Warp Drive or Really Powerful Rocket?

In fact, virtually every inaccuracy in the story disappears if you replace “warp drive” with “just a really powerful rocket”. In fact, the biggest difference between the Starling’s warp drive and that of Alcubierre and the Enterprise is that the Starling can’t break the speed of light. Time and time again in the story it points out that the warp drive will allow the ship to travel close to the speed of light, but that nothing can surpass it. In actual fact, a ship travelling within an Alcubierre bubble doesn’t really move at all – the space moves around it, doing away with most of the effects of relativity at extreme speeds.

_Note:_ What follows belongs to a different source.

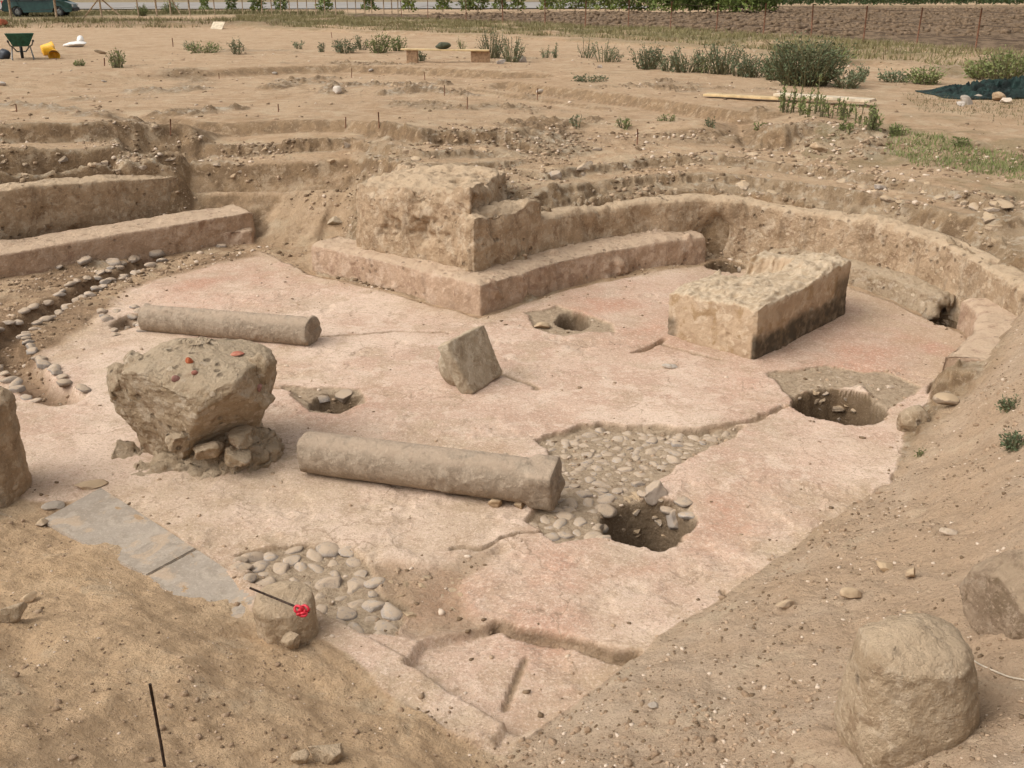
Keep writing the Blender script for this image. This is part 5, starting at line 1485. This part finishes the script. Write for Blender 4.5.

It would in effect, be far more like the travelling-at-the-speed-of-plot starships we see flying around the Federation than the more mundane relativistic travel of the Starling. “But given the book was written almost half a century before Alcubierre wrote his paper, it’s a good attempt,” says Lewis. Before we wrap up, we just want to draw attention to one more interesting mistake the story makes, when it introduces some portable anti-gravity devices. The story reads: “Slowly we floated down through increasing darkness, amid a silence so deep it was uncanny, the flying devices bearing us as easily as feathers. They functioned on a principle somewhat similar to that of the Starling, save that they warped gravity instead of space.” Gravity, as Einstein tells us, is the effect of the curvature of spacetime around objects of mass. “Warping gravity” and “warping space” are the same thing.